The complaint alleged that a former OneTaste videographer "misappropriated" recordings intended for educational purposes and internal instruction.

The ex-videographer, Chris Kosley, is also named in the suit. In a text message Friday, he declined to comment on the allegation, citing a separate legal case involving OneTaste.

"However, I'm confident that when my arguments have been made, truth will prevail in that case and OneTaste's actions will be seen for what they are: an attempt to silence my voice and to silence the voices of others with a valid an important story to share with the public," Kosley said.
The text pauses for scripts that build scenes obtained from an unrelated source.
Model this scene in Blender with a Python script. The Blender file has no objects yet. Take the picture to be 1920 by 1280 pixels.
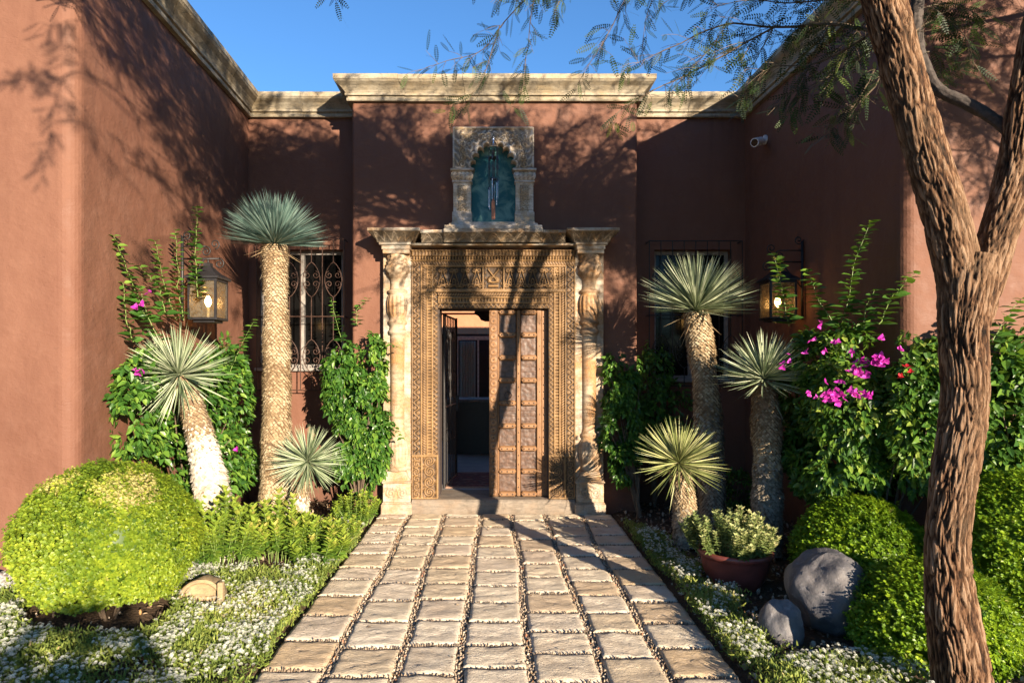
import bpy, math, random
import numpy as np
from mathutils import Vector, Matrix

random.seed(7)
RNG = np.random.default_rng(11)
PI = math.pi
scene = bpy.context.scene

# ------------------------------------------------------------------ camera, sky, sun, exposure
cam_d = bpy.data.cameras.new('camera')
cam = bpy.data.objects.new('camera', cam_d)
scene.collection.objects.link(cam)
cam.location = (0, 0, 1.6)
cam.rotation_euler = (PI / 2, 0, 0)
cam_d.sensor_width = 36
cam_d.lens = 22.5
cam_d.shift_x = 35 / 1920
cam_d.shift_y = 42 / 1920
cam_d.clip_start = 0.05
cam_d.clip_end = 600
scene.camera = cam

SUN = Vector((-0.575, 1.0, -0.275)).normalized()      # the way the light travels
world = bpy.data.worlds.new('World')
scene.world = world
world.use_nodes = True
wn = world.node_tree
sky = wn.nodes.new('ShaderNodeTexSky')
sky.sky_type = 'NISHITA'
sky.sun_disc = False
sky.sun_elevation = math.asin(-SUN.z)
sky.sun_rotation = math.atan2(-SUN.x, -SUN.y)
sky.altitude = 0
sky.air_density = 1.15
sky.dust_density = 0.0
sky.ozone_density = 6.5
wn.nodes['Background'].inputs['Strength'].default_value = 0.079
wn.links.new(sky.outputs[0], wn.nodes['Background'].inputs['Color'])

sun_d = bpy.data.lights.new('sun', 'SUN')
sun_d.energy = 5.0
sun_d.angle = math.radians(0.45)
sun_d.color = (1.0, 0.84, 0.64)
sun = bpy.data.objects.new('sun', sun_d)
sun.rotation_euler = SUN.to_track_quat('-Z', 'Y').to_euler()
sun.location = (6, -10, 8)
scene.collection.objects.link(sun)

vs = scene.view_settings
vs.view_transform = 'Standard'
vs.look = 'None'
vs.exposure = 1.68
vs.gamma = 1
vs.use_curve_mapping = False
scene.cycles.max_bounces = 6
scene.cycles.transparent_max_bounces = 6

# ------------------------------------------------------------------ object helpers
def link(o):
    scene.collection.objects.link(o)
    return o

def tag(o, label=None, cat=None, group=None, kind=None):
    if label: o['label'] = label
    if cat: o['category'] = cat
    if group: o['group'] = group
    if kind: o['kind'] = kind
    return o

def thing(name, loc, label, cat, group=None, kind=None):
    o = link(bpy.data.objects.new(name, None))
    o.location = loc
    o.empty_display_size = 0.1
    return tag(o, label, cat, group, kind)

def world_loc(o):
    v = Vector((0, 0, 0))
    while o is not None:
        v = v + o.location
        o = o.parent
    return v

def mesh_obj(name, V, F, m=None, parent=None, smooth=False, attrs=None, origin=None, kind=None):
    """V: (n,3) world coordinates; F: list of index tuples, or an array (k,3|4)."""
    V = np.asarray(V, dtype=np.float64)
    me = bpy.data.meshes.new(name)
    if isinstance(F, np.ndarray):
        k = F.shape[1]
        sizes = np.full(len(F), k, dtype=np.int32)
        flat = F.astype(np.int32).ravel()
    else:
        sizes = np.array([len(f) for f in F], dtype=np.int32)
        flat = np.array([i for f in F for i in f], dtype=np.int32)
    if parent is not None:
        org = np.array(world_loc(parent)); loc = (0, 0, 0)
    else:
        if origin is None:
            mn, mx = V.min(0), V.max(0)
            origin = ((mn[0] + mx[0]) / 2, (mn[1] + mx[1]) / 2, mn[2])
        org = np.array(origin); loc = tuple(origin)
    me.vertices.add(len(V))
    me.vertices.foreach_set('co', (V - org).astype(np.float32).ravel())
    me.loops.add(len(flat))
    me.loops.foreach_set('vertex_index', flat)
    me.polygons.add(len(sizes))
    starts = np.concatenate([[0], np.cumsum(sizes)[:-1]]).astype(np.int32)
    me.polygons.foreach_set('loop_start', starts)
    me.polygons.foreach_set('loop_total', sizes)
    me.update(calc_edges=True)
    me.polygons.foreach_set('use_smooth', np.full(len(sizes), bool(smooth)))
    if attrs:
        for k, a in attrs.items():
            at = me.attributes.new(k, 'FLOAT', 'POINT')
            at.data.foreach_set('value', np.asarray(a, dtype=np.float32))
    if m: me.materials.append(m)
    o = bpy.data.objects.new(name, me)
    o.location = loc
    if parent is not None: o.parent = parent
    link(o)
    if kind: o['kind'] = kind
    return o

class MB:
    def __init__(s):
        s.V = []; s.F = []; s.n = 0
    def add(s, V, F):
        V = np.asarray(V, dtype=np.float64)
        s.V.append(V)
        s.F += [tuple(int(i) + s.n for i in f) for f in F]
        s.n += len(V)
        return s
    def box(s, x0, x1, y0, y1, z0, z1, bev=0.0):
        if bev <= 0:
            V = [(x0,y0,z0),(x1,y0,z0),(x1,y1,z0),(x0,y1,z0),(x0,y0,z1),(x1,y0,z1),(x1,y1,z1),(x0,y1,z1)]
            F = [(0,3,2,1),(4,5,6,7),(0,1,5,4),(1,2,6,5),(2,3,7,6),(3,0,4,7)]
            return s.add(V, F)
        b = bev
        import itertools
        V = []; idx = {}
        for sx, sy, sz in itertools.product((0,1),(0,1),(0,1)):
            X = x1 if sx else x0; Y = y1 if sy else y0; Z = z1 if sz else z0
            dx = -b if sx else b; dy = -b if sy else b; dz = -b if sz else b
            idx[(sx,sy,sz)] = len(V)
            V += [(X, Y+dy, Z+dz), (X+dx, Y, Z+dz), (X+dx, Y+dy, Z)]
        def q(a, b_, c, d): return (a, b_, c, d)
        F = []
        I = idx
        for ax in range(3):
            o1, o2 = (ax+1) % 3, (ax+2) % 3
            for v in (0, 1):
                ks = []
                for (a, b_) in ((0,0),(1,0),(1,1),(0,1)):
                    t = [0,0,0]; t[ax] = v; t[o1] = a; t[o2] = b_
                    ks.append(I[tuple(t)] + ax)
                F.append(tuple(ks) if v else tuple(reversed(ks)))
            for a in (0, 1):
                for b_ in (0, 1):
                    t0 = [0,0,0]; t0[o1] = a; t0[o2] = b_; t1 = list(t0); t1[ax] = 1
                    A, B = I[tuple(t0)], I[tuple(t1)]
                    f = (A+o1, A+o2, B+o2, B+o1)
                    F.append(tuple(reversed(f)) if (a ^ b_) else f)
        for k, A in I.items():
            f = (A, A+1, A+2)
            F.append(f if (sum(k) % 2) else tuple(reversed(f)))
        return s.add(V, F)
    def prism(s, poly, axis, a0, a1):
        """poly: 2-D outline in the two axes other than axis, extruded from a0 to a1."""
        n = len(poly)
        def P(u, v, w):
            if axis == 0: return (w, u, v)
            if axis == 1: return (u, w, v)
            return (u, v, w)
        V = [P(u, v, a0) for u, v in poly] + [P(u, v, a1) for u, v in poly]
        F = [tuple(range(n)), tuple(reversed(range(n, 2*n)))]
        for i in range(n):
            j = (i+1) % n
            F.append((j, i, i+n, j+n))
        return s.add(V, F)
    def tube(s, pts, r, n=6, cap=True):
        pts = np.asarray(pts, dtype=float)
        k = len(pts)
        r = np.full(k, r) if np.isscalar(r) else np.asarray(r, dtype=float)
        V, F = tube_arrays(pts, r, n)
        F = [tuple(f) for f in F]
        if cap:
            F.append(tuple(reversed(range(n))))
            F.append(tuple(range((k-1)*n, k*n)))
        return s.add(V, F)
    def lathe(s, prof, cx, cy, n=24, flute=None):
        """prof: list of (r, z) bottom to top, flute(z, th) -> radius factor"""
        V = []; F = []
        k = len(prof)
        for (r, z) in prof:
            for i in range(n):
                th = 2*PI*i/n
                rr = r * (flute(z, th) if flute else 1)
                V.append((cx + rr*math.cos(th), cy + rr*math.sin(th), z))
        for j in range(k-1):
            for i in range(n):
                i2 = (i+1) % n
                F.append((j*n+i, j*n+i2, (j+1)*n+i2, (j+1)*n+i))
        F.append(tuple(reversed(range(n)))); F.append(tuple(range((k-1)*n, k*n)))
        return s.add(V, F)
    def sheet(s, fn, nu, nv):
        u = np.linspace(0, 1, nu+1); v = np.linspace(0, 1, nv+1)
        U, Vv = np.meshgrid(u, v)
        P = fn(U.ravel(), Vv.ravel())
        F = grid_faces(nu, nv)
        return s.add(P, F)
    def arrays(s):
        return np.concatenate(s.V), s.F
    def build(s, name, m, parent=None, smooth=False, kind=None, origin=None):
        V, F = s.arrays()
        return mesh_obj(name, V, F, m, parent, smooth, None, origin, kind)

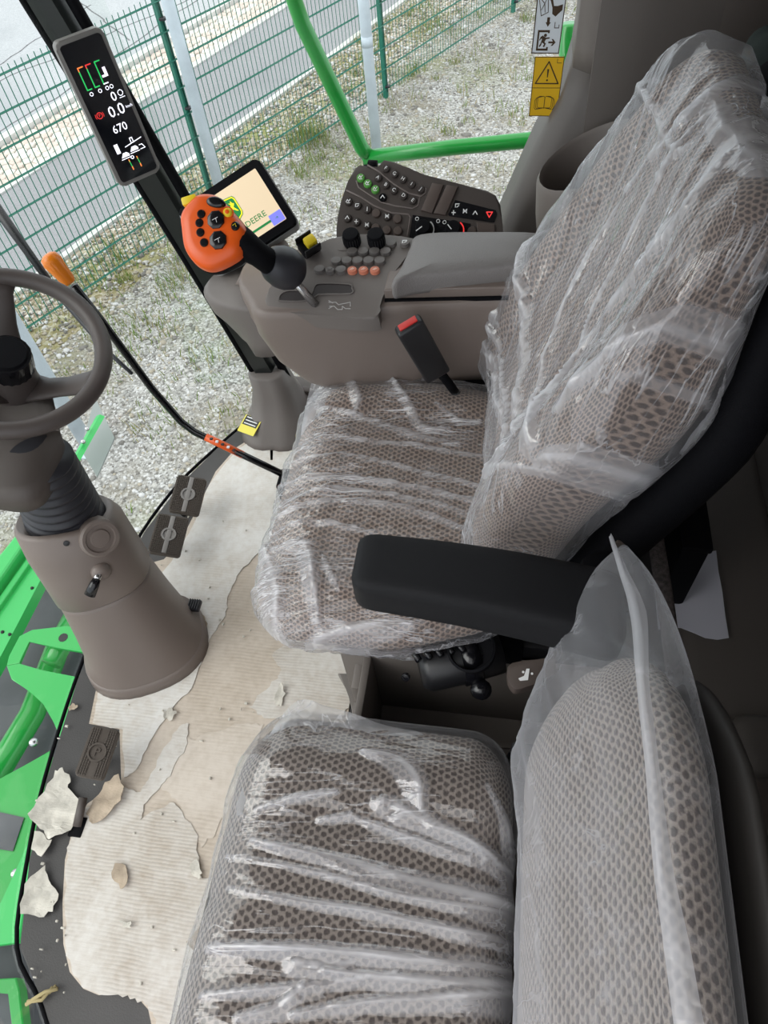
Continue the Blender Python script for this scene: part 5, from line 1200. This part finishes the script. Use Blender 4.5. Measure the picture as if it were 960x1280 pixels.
fold_in(c2, [(onto(p, p_cush, .006, .48), w_, h) for p, w_, h in [
    ([(318, 1050), (350, 1056), (432, 1075), (515, 1098), (645, 1128)], (.005, .010, .018, .028, .038), .008),
    ([(455, 942), (497, 950), (524, 976), (533, 1018), (588, 1055), (646, 1089)], (.006, .026, .032, .022, .018, .026), .010),
    ([(440, 1018), (533, 1055), (630, 1088), (648, 1105)], (.005, .012, .018, .026), .008),
    ([(290, 1108), (377, 1126), (469, 1140), (552, 1158), (648, 1176)], (.004, .008, .010, .012, .016), .007),
    ([(268, 1183), (391, 1185), (515, 1197), (642, 1210)], (.010, .018, .024, .020), .010),
    ([(405, 1212), (524, 1222), (650, 1228)], (.006, .026, .046), .010),
    ([(258, 1243), (414, 1227), (497, 1214)], (.006, .012, .006), .007),
    ([(368, 1266), (460, 1250), (645, 1238)], (.006, .014, .024), .008),
    ([(288, 1071), (400, 1090), (497, 1117), (645, 1142)], (.003, .006, .008, .012), .006),
    ([(322, 1012), (377, 994), (423, 988)], (.003, .009, .004), .006),
    ([(400, 1028), (437, 1017), (442, 1016)], (.004, .010, .004), .006),
    ([(372, 1200), (400, 1205), (440, 1202)], (.02, .03, .02), .006),
    ([(300, 1270), (350, 1255), (380, 1230)], (.006, .02, .01), .008),
    ([(480, 1000), (505, 1010), (560, 1040)], (.02, .03, .008), .008),
    ([(610, 985), (630, 1030), (645, 1085)], (.006, .012, .02), .006)]], (0, 0, 1))
def dbcov(q, p):
    x, y, z = q; h = wrink(y-z*.56, z*.4, 11, 10, 2.0, .010)*(1 if x > 0 else .2)+.0015*nz(y*30, z*30, 3)
    return dback(1)(V((x+h, y, z)), p)
c3 = obj('backrest_cover', cushion((.072, .276, .330), (.05, .075, .085), .0046, dbcov), FILMB, None, angle=180); tag(c3, 'loose clear plastic bag over the tall driver backrest', 'plastic cover', GRP)
BP0 = bpt(0, 0, .085)
fold_in(c3, [([onp(x, y, BP0, BN) for x, y in p], w_, h) for p, w_, h in [
    ([(880, 60), (845, 140), (760, 260), (700, 400), (665, 540)], (.02, .015, .010, .010, .014), .012),
    ([(905, 95), (860, 230), (780, 350), (720, 450), (690, 560)], (.030, .026, .018, .018, .026), .014),
    ([(800, 90), (815, 150), (835, 180), (842, 175)], (.005, .008, .008, .005), .008),
    ([(710, 200), (675, 330), (662, 440), (655, 580)], (.008, .024, .024, .03), .012),
    ([(650, 330), (632, 420), (640, 520), (645, 590)], (.006, .014, .014, .024), .010),
    ([(930, 330), (880, 380), (820, 430), (770, 470)], (.006, .010, .014, .008), .008),
    ([(900, 420), (870, 470), (835, 520), (820, 560)], (.012, .016, .020, .012), .009),
    ([(830, 460), (800, 480), (770, 530), (760, 580)], (.006, .012, .018, .020), .008),
    ([(860, 110), (880, 150), (895, 170), (898, 185)], (.014, .020, .020, .014), .010),
    ([(640, 592), (690, 590), (750, 592), (800, 580), (840, 545)], (.008, .008, .008, .008, .008), .006),
    ([(715, 665), (770, 640), (790, 620)], (.006, .022, .008), .008),
    ([(665, 690), (710, 665), (760, 640)], (.003, .008, .004), .006),
    ([(860, 130), (800, 250), (740, 380), (700, 520)], (.004, .010, .010, .012), .010),
    ([(900, 230), (860, 330), (790, 420), (720, 520)], (.004, .014, .016, .012), .010),
    ([(620, 400), (622, 460), (640, 560)], (.014, .026, .020), .008),
    ([(690, 575), (750, 550), (800, 545), (825, 560)], (.02, .05, .05, .02), .0015),
    ([(690, 230), (650, 330), (640, 400)], (.01, .03, .02), .010),
    ([(920, 300), (900, 380), (860, 470)], (.004, .012, .02), .010)]], BN)
def pbcov(q, p):
    x, y, z = q; h = .004*nz(y*10, z*16, 3)+wrink(y+z, z, 5, 9, 7, .004)
    # the bag runs out into a pointed corner towards the driver seat
    k = sstep(y, .14, .30); v = pback(1)(V((x+h*(x > 0), y, z)), p)
    v += V((.0, .17*k*sstep(z, -.25, .2)*(1-min(1, abs(x)/.12)), -.05*k))
    v.x += -.02*k*(1 if x > 0 else -1)*abs(x)/.06
    return v
c4 = obj('backrest_cover', cushion((.057, .303, .234), (.045, .10, .075), .007, pbcov), FILMP, None, angle=180); tag(c4, 'milky plastic bag with pointed corner over the passenger backrest', 'plastic cover', GRP)
def ribbon(name, pts3, wds, m, parent, up=V((0, 0, 1)), lift=.006, seed=0):
    'a seam of doubled film standing proud'
    P = spline(pts3, 8); n = len(P); rows = []
    for i, p in enumerate(P):
        t_ = i/(n-1); k = t_*(len(wds)-1); j = min(int(k), len(wds)-2); w_ = wds[j]*(1-(k-j))+wds[j+1]*(k-j)
        d = (P[min(i+1, n-1)]-P[max(i-1, 0)]).normalized(); s = d.cross(up).normalized(); u_ = s.cross(d)
        e = .25*nz(t_*9, seed, 0); rows.append([p+s*w_*(-.5)+u_*.001, p+s*w_*(-.22+e*.5)+u_*lift*.8*(.6+.6*nz(t_*14, seed, 2)), p+s*w_*(.02+e)+u_*lift*(1+.5*nz(t_*12, seed, 5)), p+s*w_*.28+u_*lift*.3, p+s*w_*.5+u_*.001])
    return obj(name, sheet(rows, bm=NB()), m, parent, angle=180)
sm_ = [at(763, 672, .80), at(778, 712, .86), at(797, 765, .90), at(803, 850, .945), at(815, 960, .955), at(828, 1080, .955), at(845, 1180, .955), at(862, 1290, .955)]
ribbon('seam', sm_, (.004, .010, .017, .011, .011, .014, .018, .020), FOLDM, c4, lift=.006, seed=70)
def slack(name, pts, z, m, par, seed):
    'a slack corner of the bag lying beyond the cushion'
    poly = smooth_poly(pg(pts, z), 3); cxm = sum(p[0] for p in poly)/len(poly); cym = sum(p[1] for p in poly)/len(poly)
    return obj(name, loft([[(cxm+(x-cxm)*s, cym+(y-cym)*s, z+.012*nz((x+seed)*30*s, y*30, s*3)+.01*(1-s)) for x, y in poly] for s in (1, .8, .6, .4, .2, .02)], cap=False), m, par, angle=180)
slack('slack_corner', [(372, 874), (400, 880), (440, 892), (480, 905), (530, 918), (470, 940), (400, 955), (350, 985), (296, 1020), (312, 960), (342, 912)], .462, FILMS, c2, 1)
slack('slack_corner', [(396, 466), (430, 461), (470, 464), (510, 476), (470, 490), (430, 505), (390, 528), (376, 545), (384, 500)], .55, FILMS, c1, 2)
#slack('slack_hem', [(350, 835), (430, 838), (495, 838), (520, 815), (440, 822), (370, 826)], .455, FILMP, c1, 3)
In a statement provided by a OneTaste spokesperson Friday, a woman who signed the petition said she was shocked that such a "blatant violation or privacy was so open and shut. And that a corporate media titan can shut down what I thought was an open and shut case."

"Netflix has no right to violate our bodies or privacy for their profit," she said. "We never consented to be in this film."

OneTaste was founded in 2005 to promote what the company describes as a “desire-based life.” 

A 2020 podcast series on the BBC described the company as an “orgasm cult.” A lengthy report in Bloomberg Businessweek described OneTaste as “a kind of prostitution ring — one that exploited trauma victims and others searching for healing.”

The company has pushed back against the characterizations, suing the BBC for defamation in a case that is ongoing and describing the Bloomberg depiction as “unrecognizable.”